§ **TASK TO CARRY OUT**
Your task is to retype the lines from the opening of the material through the line that includes "PI = math.pi". Do not copy the pictures.

[BEGIN GIVEN INFORMATION]

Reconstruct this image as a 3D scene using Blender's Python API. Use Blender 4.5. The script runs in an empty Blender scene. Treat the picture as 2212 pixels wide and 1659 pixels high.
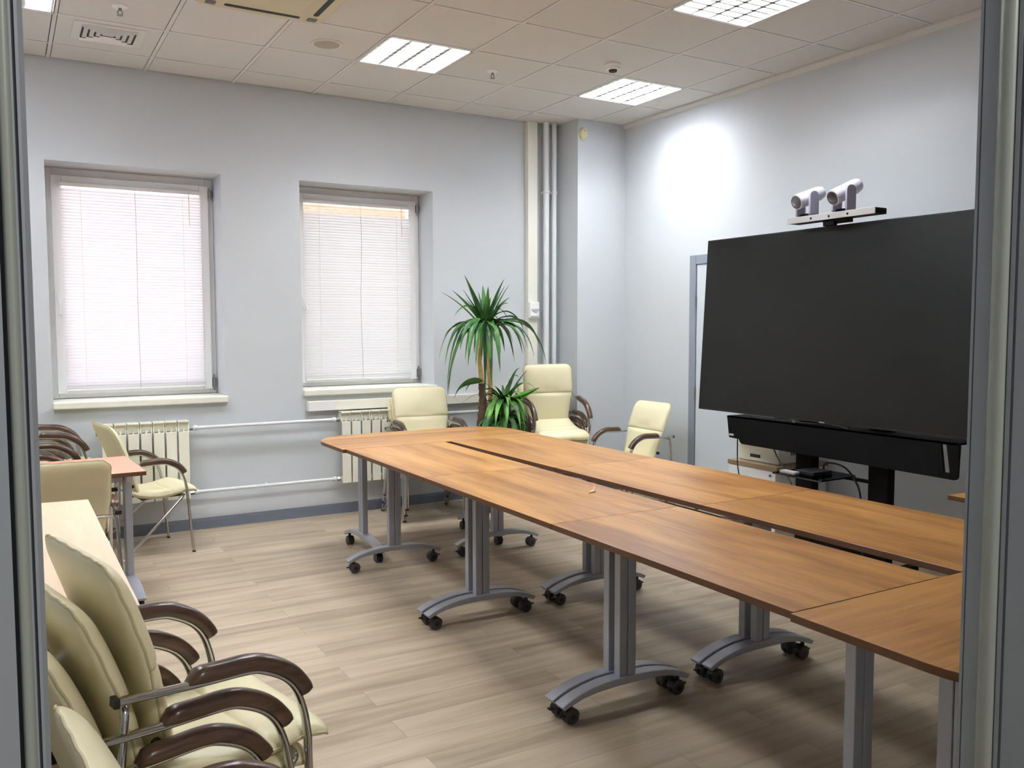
import bpy, bmesh, math, random
from mathutils import Vector, Matrix
random.seed(7)
sc = bpy.context.scene
col = sc.collection
PI = math.pi

# ---------------------------------------------------------------- camera
cam_d = bpy.data.cameras.new('camera'); cam = bpy.data.objects.new('camera', cam_d); col.objects.link(cam)
cam_d.sensor_width = 36.0; cam_d.sensor_fit = 'HORIZONTAL'; cam_d.lens = 1872.96 / 2212 * 36
cam_d.clip_start = 0.05; cam_d.clip_end = 200
_r = Vector((0.86291896, -0.50533767, -0.00216994)); _u = Vector((0.03585296, 0.05693852, 0.99773372)); _f = Vector((0.50406887, 0.86104114, -0.06725118))
M4 = Matrix((_r, _u, -_f)).transposed().to_4x4(); M4.translation = Vector((-3.6598, -6.6430, 1.4989))
cam.matrix_world = M4
sc.camera = cam
# ---------------------------------------------------------------- view, world
sc.view_settings.view_transform = 'Standard'; sc.view_settings.look = 'None'
sc.view_settings.gamma = 1; sc.view_settings.use_curve_mapping = False
sc.view_settings.exposure = 1.13
try:
    sc.cycles.max_bounces = 10; sc.cycles.diffuse_bounces = 5; sc.cycles.glossy_bounces = 4
    sc.cycles.transparent_max_bounces = 12; sc.cycles.sample_clamp_indirect = 6; sc.cycles.use_denoising = True
    sc.cycles.blur_glossy = 0.6
except Exception: pass
SKY = 1.7
LAMP_W = 23.0
w = bpy.data.worlds.new('sky'); sc.world = w; w.use_nodes = True
wn = w.node_tree.nodes; wl = w.node_tree.links
bg = wn['Background']; bg.inputs['Strength'].default_value = SKY
tc = wn.new('ShaderNodeTexCoord'); sp = wn.new('ShaderNodeSeparateXYZ'); cr = wn.new('ShaderNodeValToRGB')
wl.new(tc.outputs['Generated'], sp.inputs[0]); hm = wn.new('ShaderNodeMath'); hm.operation = 'MULTIPLY_ADD'; hm.inputs[1].default_value = .5; hm.inputs[2].default_value = .5; wl.new(sp.outputs['Z'], hm.inputs[0]); wl.new(hm.outputs[0], cr.inputs[0]); wl.new(cr.outputs[0], bg.inputs[0])
cr.color_ramp.elements[0].position = 0.44; cr.color_ramp.elements[0].color = (1.0, 0.93, 0.95, 1)
cr.color_ramp.elements[1].position = 0.56; cr.color_ramp.elements[1].color = (0.52, 0.57, 0.68, 1)

# ---------------------------------------------------------------- materials
def lin(c):
    return tuple((x / 12.92 if x <= .04045 else ((x + .055) / 1.055) ** 2.4) for x in c)
def mat(name, rgb, rough=.5, metal=0, spec=.5, bump=0, bscale=60, noise=0, nscale=8, coat=0, stretch=None):
    m = bpy.data.materials.new(name); m.use_nodes = True
    nt = m.node_tree; b = nt.nodes['Principled BSDF']
    c = lin([v / 255 for v in rgb]) + (1,)
    b.inputs['Base Color'].default_value = c; b.inputs['Roughness'].default_value = rough
    b.inputs['Metallic'].default_value = metal; b.inputs['Specular IOR Level'].default_value = spec
    b.inputs['Coat Weight'].default_value = coat
    if noise or bump:
        t = nt.nodes.new('ShaderNodeTexCoord'); mp = nt.nodes.new('ShaderNodeMapping')
        nt.links.new(t.outputs['Object'], mp.inputs[0])
        if stretch: mp.inputs['Scale'].default_value = stretch
    if noise:
        n = nt.nodes.new('ShaderNodeTexNoise'); n.inputs['Scale'].default_value = nscale; n.inputs['Detail'].default_value = 4
        nt.links.new(mp.outputs[0], n.inputs[0])
        r = nt.nodes.new('ShaderNodeValToRGB'); nt.links.new(n.outputs[0], r.inputs[0])
        r.color_ramp.elements[0].position = .3; r.color_ramp.elements[1].position = .7
        r.color_ramp.elements[0].color = tuple(v * (1 - noise) for v in c[:3]) + (1,)
        r.color_ramp.elements[1].color = tuple(min(1, v * (1 + noise)) for v in c[:3]) + (1,)
        nt.links.new(r.outputs[0], b.inputs['Base Color'])
    if bump:
        n = nt.nodes.new('ShaderNodeTexNoise'); n.inputs['Scale'].default_value = bscale; n.inputs['Detail'].default_value = 3
        nt.links.new(mp.outputs[0], n.inputs[0])
        bp = nt.nodes.new('ShaderNodeBump'); bp.inputs['Strength'].default_value = bump; bp.inputs['Distance'].default_value = .004
        nt.links.new(n.outputs[0], bp.inputs['Height']); nt.links.new(bp.outputs[0], b.inputs['Normal'])
    return m
def wood(name, c1, c2, scale, along='Y', rough=.35, spec=.5, bands=None):
    """grain streaks running along one object axis"""
    m = bpy.data.materials.new(name); m.use_nodes = True
    nt = m.node_tree; b = nt.nodes['Principled BSDF']; L = nt.links.new
    t = nt.nodes.new('ShaderNodeTexCoord'); mp = nt.nodes.new('ShaderNodeMapping'); ri = nt.nodes.new('ShaderNodeObjectInfo'); vm = nt.nodes.new('ShaderNodeVectorMath'); vm.operation = 'MULTIPLY_ADD'; L(ri.outputs['Random'], vm.inputs[0]); vm.inputs[1].default_value = (17, 23, 5); L(t.outputs['Object'], vm.inputs[2]); L(vm.outputs[0], mp.inputs[0])
    s = [scale, scale, scale]; s['XYZ'.index(along)] = scale * .09
    mp.inputs['Scale'].default_value = s
    n1 = nt.nodes.new('ShaderNodeTexNoise'); n1.inputs['Scale'].default_value = 1.0; n1.inputs['Detail'].default_value = 6; n1.inputs['Distortion'].default_value = .6
    L(mp.outputs[0], n1.inputs[0])
    n2 = nt.nodes.new('ShaderNodeTexNoise'); n2.inputs['Scale'].default_value = 7; n2.inputs['Detail'].default_value = 3
    L(mp.outputs[0], n2.inputs[0])
    mx = nt.nodes.new('ShaderNodeMath'); mx.operation = 'MULTIPLY_ADD'; L(n2.outputs[0], mx.inputs[0]); mx.inputs[1].default_value = .35; L(n1.outputs[0], mx.inputs[2])
    r = nt.nodes.new('ShaderNodeValToRGB'); L(mx.outputs[0], r.inputs[0])
    r.color_ramp.elements[0].position = .5; r.color_ramp.elements[1].position = .82
    r.color_ramp.elements[0].color = lin([v / 255 for v in c1]) + (1,); r.color_ramp.elements[1].color = lin([v / 255 for v in c2]) + (1,)
    L(r.outputs[0], b.inputs['Base Color'])
    b.inputs['Roughness'].default_value = rough; b.inputs['Specular IOR Level'].default_value = spec
    bp = nt.nodes.new('ShaderNodeBump'); bp.inputs['Strength'].default_value = .06; bp.inputs['Distance'].default_value = .002
    L(n2.outputs[0], bp.inputs['Height']); L(bp.outputs[0], b.inputs['Normal'])
    return m
def emis(name, rgb, strength):
    m = bpy.data.materials.new(name); m.use_nodes = True
    b = m.node_tree.nodes['Principled BSDF']; b.inputs['Base Color'].default_value = (.8, .8, .8, 1)
    b.inputs['Emission Color'].default_value = tuple(rgb) + (1,); b.inputs['Emission Strength'].default_value = strength
    return m
M = {}
M['wall'] = mat('wall_paint', (205, 209, 213), .85, bump=.12, bscale=120, spec=.3)
M['ceil'] = mat('ceiling_tile', (216, 214, 210), .9, bump=.25, bscale=220, spec=.2)
M['bar'] = mat('ceiling_bar', (219, 217, 213), .6)
M['void'] = mat('ceiling_void', (60, 52, 46), .9)
M['base'] = mat('baseboard_grey', (112, 118, 132), .5)
M['white'] = mat('white_plastic', (246, 246, 246), .35)
M['sill'] = mat('sill_cream', (240, 238, 226), .4)
M['creamplastic'] = mat('cream_plastic', (226, 220, 180), .45)
M['acplastic'] = mat('ivory_plastic', (206, 198, 164), .5)
M['radiator'] = mat('radiator_enamel', (240, 238, 222), .3)
M['pipe'] = mat('painted_pipe', (228, 232, 234), .4)
M['steel'] = mat('steel', (150, 150, 150), .3, metal=1)
M['chrome'] = mat('chrome', (196, 196, 196), .12, metal=1)
M['leg'] = mat('silver_leg_paint', (166, 170, 180), .38, metal=.35, spec=.5)
M['bracket'] = mat('bracket_grey', (186, 188, 194), .45)
M['dark'] = mat('dark_gap', (28, 26, 26), .6)
M['black'] = mat('black_plastic', (22, 22, 24), .45)
M['rubber'] = mat('caster_rubber', (62, 62, 66), .5)
M['leather'] = mat('cream_leather', (230, 221, 184), .35, bump=.15, bscale=160, noise=.03, nscale=5, spec=.45)
M['piping'] = mat('cream_piping', (196, 184, 146), .5)
M['seam'] = mat('leather_seam', (176, 164, 122), .6)
M['armwood'] = wood('brown_arm_wood', (52, 35, 26), (92, 66, 49), 30, 'Y', .28, .6)
M['top'] = wood('alder_laminate', (138, 90, 42), (190, 138, 76), 9, 'Y', .33)
M['topx'] = wood('alder_laminate_cross', (138, 90, 42), (190, 138, 76), 9, 'X', .33)
M['edge'] = mat('laminate_edge', (92, 58, 34), .45)
M['pinktop'] = wood('salmon_laminate', (214, 138, 108), (226, 154, 124), 8, 'X', .4)
M['maple'] = wood('maple_laminate', (214, 186, 156), (224, 200, 174), 7, 'Y', .4)
M['mapledk'] = mat('maple_side', (190, 170, 145), .5)
M['screen'] = mat('screen_glass', (17, 17, 15), .30, spec=.32)
M['tvframe'] = mat('tv_frame', (16, 16, 18), .4)
M['standblack'] = mat('stand_black', (9, 8, 9), .7, spec=.15)
M['camwhite'] = mat('camera_shell', (214, 212, 226), .35)
M['camgrey'] = mat('camera_arm', (160, 158, 176), .4)
M['silver'] = mat('silver_bar', (190, 188, 186), .35, metal=.4)
M['lens'] = mat('lens_glass', (10, 10, 9), .22, spec=.5)
M['printer'] = mat('printer_shell', (226, 222, 206), .5)
M['printdk'] = mat('printer_dark', (48, 40, 34), .5)
M['cabinet'] = mat('cabinet_white', (226, 226, 228), .5)
M['cabtop'] = wood('cabinet_oak_edge', (140, 118, 92), (164, 142, 112), 12, 'Y', .5)
M['alu'] = mat('door_aluminium', (134, 140, 146), .42, metal=.25)
M['aluband'] = mat('door_seal_band', (142, 146, 140), .35, metal=.3)
M['aludk'] = mat('door_groove', (78, 82, 90), .6)
M['doorgrey'] = mat('door_frame_grey', (138, 146, 158), .5)
M['doorleaf'] = mat('door_leaf', (206, 214, 220), .5)
M['bark'] = mat('palm_bark', (92, 70, 48), .8, bump=.6, bscale=60, noise=.3, nscale=30)
M['stem'] = mat('palm_stem', (214, 178, 116), .7, bump=.4, bscale=80, noise=.2, nscale=40, stretch=(1, 1, 3))
M['soil'] = mat('soil', (50, 38, 28), .95)
M['pot'] = mat('pot_brown', (92, 60, 44), .5)
M['tube'] = emis('lamp_tube', (.96, .98, 1.0), 14)
M['fixture'] = mat('fixture_reflector', (244, 244, 246), .28, metal=.15)
M['fins'] = mat('louvre_fin', (238, 238, 242), .3, metal=.2)
M['brick'] = mat('outside_brick', (222, 156, 126), .9, noise=.1, nscale=6)
M['paper'] = mat('paper_white', (238, 226, 206), .6)
M['cable'] = mat('grey_cable', (90, 90, 88), .5)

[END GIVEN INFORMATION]

§ **SOLUTION BELOW**
Reconstruct this image as a 3D scene using Blender's Python API. Use Blender 4.5. The script runs in an empty Blender scene. Treat the picture as 2212 pixels wide and 1659 pixels high.
import bpy, bmesh, math, random
from mathutils import Vector, Matrix
random.seed(7)
sc = bpy.context.scene
col = sc.collection
PI = math.pi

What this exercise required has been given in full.